When there was both shade and sun, I’d have him count down from ten, then twenty, then thirty seconds as I sunk down to the bottom of the five-foot deep end of the pool. I’d deflate my lungs more and more as I plummeted, determined to sit criss-cross at the pool’s floor for as long as I possibly could.


Once my lungs were empty, time froze.


I could hear the automated pool cleaner scour the bottom. My dad’s knee hair looked funny, and every time I came up for air I’d make fun of him for it. I’d lay my arms face up in front of me, allowing them to float along to the motions of the pool. Soon, limb after limb, my body demanded air and would float to the surface, and there was nothing I could do to resist it.


That is what now feels like.


There was a point in time where we could choose when and where and how long we wanted to stay grounded—it was when we were in control. But after waiting too long, and after letting things sit and build tension, it was to no one’s surprise that we were swept off our feet in the worst way possible. Now, it feels like we’re caught in the motions of a wake up call, and there’s no feasible way to willingly sink back to where we once were.


But maybe we aren’t meant to sink back down. Maybe we’re meant to start an uprising and take on the challenges of today, crafting them into worthwhile changes in lifestyle and ideologies moving forward.

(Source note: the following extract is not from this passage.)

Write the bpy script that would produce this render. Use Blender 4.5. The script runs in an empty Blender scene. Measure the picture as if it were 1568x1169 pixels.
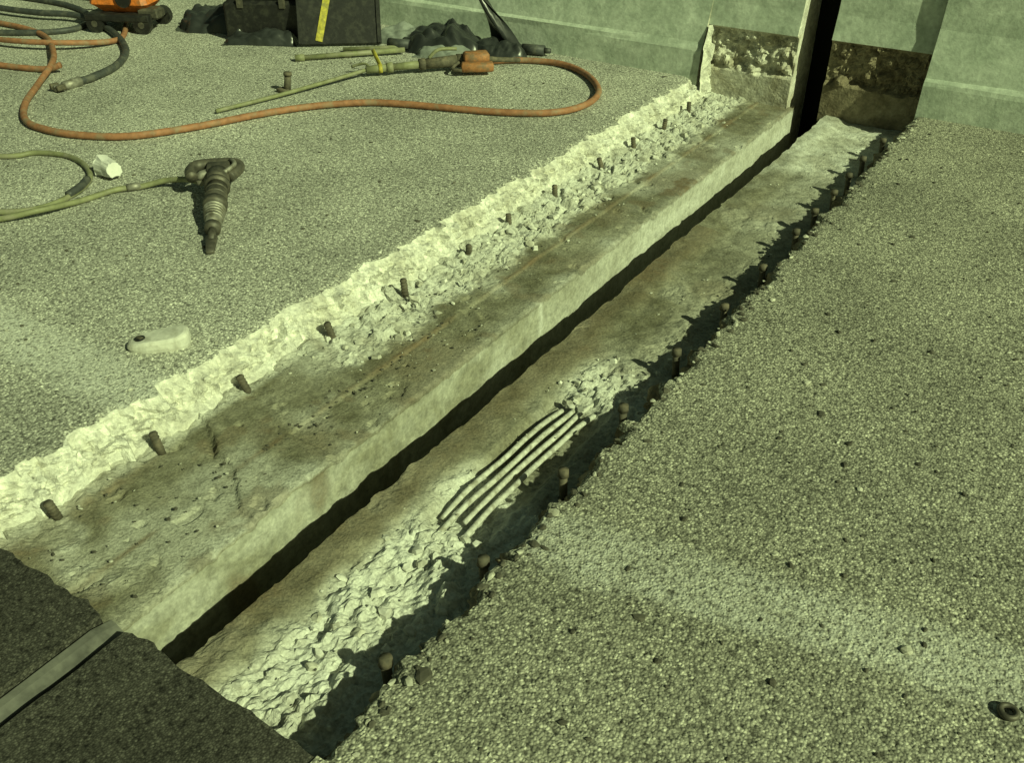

One day, my dad counted to forty-five seconds and panicked when I didn’t come up, so he dove for my hand and pulled me atop the surface. He told me to practice floating flat on my back for long periods of time instead, so that way time would freeze in the same way it did while I was underwater. So I took on his challenge, and no longer dealt with the feeling of pressure building in my lungs. There was no more struggle to reach for air. I was still in control this way, too.


artwork by Christine Park

It’s only a matter of time until we adapt and master the changes we must make in our lives in today’s current climate. We’ll be in control soon enough.